On 28 April, 13 days ahead of schedule, operators at CERN’s Large Hadron Collider (LHC) successfully injected 1200 bunches of protons into the machine and brought them into collision – formally marking the beginning of the LHC’s 2018 physics season, and the final leg of Run 2.
Stable beams were first declared on 17 April, when the LHC experiments started to take data with three bunches per beam at very low luminosities. A stepwise increase of the number of bunches resulted in the maximum number of 2556 bunches per beam being reached on 5 May.
During the last steps of the intensity ramp-up, the average peak luminosity for ATLAS and CMS was close to 2.1 × 1034 cm–2 s–1 – equalling or even surpassing the record peak luminosity with stable beams reached in 2017 – although the final calibration of the luminosity measurements still needs to be performed.
For the rest of the year, the LHC is dedicated to production mode for physics, with the operation of the machine being consolidated in parallel. As the Courier went to press in mid-May, the integrated luminosity for ATLAS and CMS had already surpassed 10 fb–1 (with a target of 60 fb–1 planned for 2018).

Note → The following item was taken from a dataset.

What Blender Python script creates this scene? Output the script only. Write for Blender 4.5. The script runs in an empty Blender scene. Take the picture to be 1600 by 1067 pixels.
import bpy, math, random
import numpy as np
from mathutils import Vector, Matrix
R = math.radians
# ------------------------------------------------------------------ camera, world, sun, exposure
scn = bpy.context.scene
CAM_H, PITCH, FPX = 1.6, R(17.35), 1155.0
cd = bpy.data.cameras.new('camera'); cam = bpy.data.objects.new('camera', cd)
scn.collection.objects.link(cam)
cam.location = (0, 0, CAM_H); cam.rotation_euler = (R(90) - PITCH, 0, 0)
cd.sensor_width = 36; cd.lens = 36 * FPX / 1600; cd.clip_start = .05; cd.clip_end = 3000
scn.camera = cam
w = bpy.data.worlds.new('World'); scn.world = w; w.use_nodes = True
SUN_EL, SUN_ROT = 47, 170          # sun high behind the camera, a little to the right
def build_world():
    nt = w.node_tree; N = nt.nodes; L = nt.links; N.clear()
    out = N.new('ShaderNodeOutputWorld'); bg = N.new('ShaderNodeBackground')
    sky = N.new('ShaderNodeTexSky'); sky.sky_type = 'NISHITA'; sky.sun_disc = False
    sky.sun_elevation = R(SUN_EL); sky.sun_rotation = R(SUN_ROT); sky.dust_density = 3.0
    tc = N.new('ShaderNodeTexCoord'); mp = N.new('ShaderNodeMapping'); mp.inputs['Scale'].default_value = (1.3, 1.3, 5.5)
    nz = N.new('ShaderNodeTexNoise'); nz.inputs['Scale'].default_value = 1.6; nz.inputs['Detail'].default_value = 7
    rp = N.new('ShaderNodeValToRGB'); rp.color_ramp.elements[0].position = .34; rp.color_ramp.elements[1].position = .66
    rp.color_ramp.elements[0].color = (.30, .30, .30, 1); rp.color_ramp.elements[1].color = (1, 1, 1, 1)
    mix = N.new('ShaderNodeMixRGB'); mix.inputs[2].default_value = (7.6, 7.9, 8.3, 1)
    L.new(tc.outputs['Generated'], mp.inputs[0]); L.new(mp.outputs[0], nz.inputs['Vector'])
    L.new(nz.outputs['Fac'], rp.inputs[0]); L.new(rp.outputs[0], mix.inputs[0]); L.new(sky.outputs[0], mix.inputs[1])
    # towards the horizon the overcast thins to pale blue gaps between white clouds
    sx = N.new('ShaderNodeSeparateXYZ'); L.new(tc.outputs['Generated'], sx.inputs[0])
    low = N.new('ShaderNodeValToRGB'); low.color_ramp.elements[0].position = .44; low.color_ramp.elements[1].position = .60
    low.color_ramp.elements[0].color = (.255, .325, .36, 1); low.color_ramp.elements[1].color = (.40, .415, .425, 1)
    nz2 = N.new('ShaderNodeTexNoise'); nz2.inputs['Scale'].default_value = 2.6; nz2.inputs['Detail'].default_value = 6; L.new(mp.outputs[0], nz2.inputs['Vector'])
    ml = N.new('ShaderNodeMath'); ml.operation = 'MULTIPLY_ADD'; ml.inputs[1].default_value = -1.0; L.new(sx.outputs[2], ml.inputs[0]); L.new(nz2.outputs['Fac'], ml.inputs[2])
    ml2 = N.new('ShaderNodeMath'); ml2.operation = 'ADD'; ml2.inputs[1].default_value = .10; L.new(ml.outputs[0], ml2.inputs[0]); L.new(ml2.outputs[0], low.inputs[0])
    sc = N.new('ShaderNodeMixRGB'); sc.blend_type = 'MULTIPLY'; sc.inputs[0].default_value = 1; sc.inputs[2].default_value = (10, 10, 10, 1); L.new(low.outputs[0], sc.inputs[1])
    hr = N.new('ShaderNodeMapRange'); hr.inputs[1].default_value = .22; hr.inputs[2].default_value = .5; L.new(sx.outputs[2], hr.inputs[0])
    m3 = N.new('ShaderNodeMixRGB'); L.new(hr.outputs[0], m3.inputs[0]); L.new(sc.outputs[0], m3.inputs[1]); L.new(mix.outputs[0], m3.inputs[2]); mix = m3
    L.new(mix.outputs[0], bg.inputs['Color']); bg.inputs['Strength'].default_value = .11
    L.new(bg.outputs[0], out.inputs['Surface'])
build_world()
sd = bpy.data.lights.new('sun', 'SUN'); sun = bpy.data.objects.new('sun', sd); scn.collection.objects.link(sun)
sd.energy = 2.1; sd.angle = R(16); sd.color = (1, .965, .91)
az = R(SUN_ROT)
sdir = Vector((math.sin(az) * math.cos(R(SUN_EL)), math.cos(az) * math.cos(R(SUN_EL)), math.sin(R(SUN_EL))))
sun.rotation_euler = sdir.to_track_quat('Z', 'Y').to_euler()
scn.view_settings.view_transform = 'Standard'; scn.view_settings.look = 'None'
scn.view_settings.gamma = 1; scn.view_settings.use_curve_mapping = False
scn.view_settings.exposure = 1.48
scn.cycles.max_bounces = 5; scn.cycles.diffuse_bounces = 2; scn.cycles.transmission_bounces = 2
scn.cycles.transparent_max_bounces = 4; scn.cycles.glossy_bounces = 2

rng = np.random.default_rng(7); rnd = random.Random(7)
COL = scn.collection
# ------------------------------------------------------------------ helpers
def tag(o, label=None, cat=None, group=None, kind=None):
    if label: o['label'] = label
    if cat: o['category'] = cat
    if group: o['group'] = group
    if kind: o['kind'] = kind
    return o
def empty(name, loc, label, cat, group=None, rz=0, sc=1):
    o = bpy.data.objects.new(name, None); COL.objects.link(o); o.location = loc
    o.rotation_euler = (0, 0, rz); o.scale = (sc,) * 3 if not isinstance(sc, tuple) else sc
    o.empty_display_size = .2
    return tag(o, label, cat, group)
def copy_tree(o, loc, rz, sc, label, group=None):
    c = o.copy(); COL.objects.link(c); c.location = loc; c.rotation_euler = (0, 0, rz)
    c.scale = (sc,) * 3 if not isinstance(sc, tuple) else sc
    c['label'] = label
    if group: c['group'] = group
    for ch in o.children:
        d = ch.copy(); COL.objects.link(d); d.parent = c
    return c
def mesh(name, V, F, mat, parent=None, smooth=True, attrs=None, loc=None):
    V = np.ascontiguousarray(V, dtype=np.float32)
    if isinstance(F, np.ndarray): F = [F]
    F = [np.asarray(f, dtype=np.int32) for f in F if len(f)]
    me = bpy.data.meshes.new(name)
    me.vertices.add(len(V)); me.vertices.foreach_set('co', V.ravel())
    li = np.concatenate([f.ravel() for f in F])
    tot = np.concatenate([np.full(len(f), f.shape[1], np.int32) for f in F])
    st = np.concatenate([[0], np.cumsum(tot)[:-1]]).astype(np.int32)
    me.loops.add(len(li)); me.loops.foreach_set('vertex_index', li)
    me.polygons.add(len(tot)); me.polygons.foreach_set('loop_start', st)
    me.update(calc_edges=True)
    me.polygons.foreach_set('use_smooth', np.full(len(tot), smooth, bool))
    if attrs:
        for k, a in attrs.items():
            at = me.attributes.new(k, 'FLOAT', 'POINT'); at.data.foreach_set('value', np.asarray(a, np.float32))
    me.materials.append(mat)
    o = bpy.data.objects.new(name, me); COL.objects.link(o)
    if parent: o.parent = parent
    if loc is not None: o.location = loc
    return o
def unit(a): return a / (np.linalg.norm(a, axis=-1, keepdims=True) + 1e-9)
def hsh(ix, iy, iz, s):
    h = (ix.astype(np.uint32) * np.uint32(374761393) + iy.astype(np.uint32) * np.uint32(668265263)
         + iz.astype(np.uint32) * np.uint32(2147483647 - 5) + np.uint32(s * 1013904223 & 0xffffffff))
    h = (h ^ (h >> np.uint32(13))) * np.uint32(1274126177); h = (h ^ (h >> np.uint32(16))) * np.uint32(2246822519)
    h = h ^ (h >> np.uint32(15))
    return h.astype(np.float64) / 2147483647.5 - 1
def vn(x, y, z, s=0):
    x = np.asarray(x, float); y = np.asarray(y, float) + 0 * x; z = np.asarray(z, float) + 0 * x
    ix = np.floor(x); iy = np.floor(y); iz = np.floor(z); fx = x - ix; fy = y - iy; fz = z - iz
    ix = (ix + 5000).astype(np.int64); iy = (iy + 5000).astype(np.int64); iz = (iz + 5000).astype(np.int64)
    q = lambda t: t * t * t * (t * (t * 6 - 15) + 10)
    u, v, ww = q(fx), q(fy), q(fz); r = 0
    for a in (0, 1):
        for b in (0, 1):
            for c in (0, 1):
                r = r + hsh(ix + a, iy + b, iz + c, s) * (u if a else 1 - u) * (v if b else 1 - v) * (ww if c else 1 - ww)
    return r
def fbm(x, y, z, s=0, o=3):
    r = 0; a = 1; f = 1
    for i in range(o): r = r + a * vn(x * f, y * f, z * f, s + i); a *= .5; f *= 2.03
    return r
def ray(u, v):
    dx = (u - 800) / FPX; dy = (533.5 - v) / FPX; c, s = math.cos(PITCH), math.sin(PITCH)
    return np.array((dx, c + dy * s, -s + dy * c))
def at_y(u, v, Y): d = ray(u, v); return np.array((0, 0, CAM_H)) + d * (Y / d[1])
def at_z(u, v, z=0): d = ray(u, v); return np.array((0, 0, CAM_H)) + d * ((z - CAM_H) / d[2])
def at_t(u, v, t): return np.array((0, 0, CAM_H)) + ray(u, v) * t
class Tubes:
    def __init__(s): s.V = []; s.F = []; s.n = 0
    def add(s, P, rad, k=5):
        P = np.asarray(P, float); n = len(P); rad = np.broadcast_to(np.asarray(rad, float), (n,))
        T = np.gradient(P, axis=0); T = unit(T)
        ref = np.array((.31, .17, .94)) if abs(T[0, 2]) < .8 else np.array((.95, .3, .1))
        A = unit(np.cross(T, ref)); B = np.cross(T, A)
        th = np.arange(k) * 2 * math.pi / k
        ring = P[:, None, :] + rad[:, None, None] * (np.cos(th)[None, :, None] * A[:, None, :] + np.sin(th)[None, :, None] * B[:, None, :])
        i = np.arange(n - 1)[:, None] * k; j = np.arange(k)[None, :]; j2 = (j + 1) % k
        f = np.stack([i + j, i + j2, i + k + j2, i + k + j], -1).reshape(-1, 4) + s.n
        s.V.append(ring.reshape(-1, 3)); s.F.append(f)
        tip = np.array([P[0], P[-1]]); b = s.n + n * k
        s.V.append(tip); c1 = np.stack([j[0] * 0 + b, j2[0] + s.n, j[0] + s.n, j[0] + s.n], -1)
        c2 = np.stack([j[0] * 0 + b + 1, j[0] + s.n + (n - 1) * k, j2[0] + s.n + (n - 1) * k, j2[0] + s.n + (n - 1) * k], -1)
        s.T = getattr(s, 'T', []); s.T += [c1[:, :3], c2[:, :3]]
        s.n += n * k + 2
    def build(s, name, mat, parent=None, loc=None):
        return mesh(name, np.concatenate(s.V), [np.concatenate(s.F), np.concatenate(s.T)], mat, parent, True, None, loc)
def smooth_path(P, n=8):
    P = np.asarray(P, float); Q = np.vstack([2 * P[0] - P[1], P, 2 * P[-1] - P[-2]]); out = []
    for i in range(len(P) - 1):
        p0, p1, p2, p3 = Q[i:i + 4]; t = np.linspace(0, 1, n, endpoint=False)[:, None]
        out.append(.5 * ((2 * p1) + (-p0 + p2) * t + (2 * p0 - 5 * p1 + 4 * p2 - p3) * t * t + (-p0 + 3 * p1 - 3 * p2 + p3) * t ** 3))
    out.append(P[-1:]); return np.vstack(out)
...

The faster-than-anticipated commissioning phase of the 2018 LHC restart has led to a revised machine schedule: the LHC will provide 131 days of physics operations with 25 ns-spaced proton beams, 17 days of special runs with protons, and 24 days of lead–lead collisions at the end of the year (the proton run will finish on 28 October). From December, the machine will enter Long Shutdown 2 in preparation for its high-luminosity upgrade.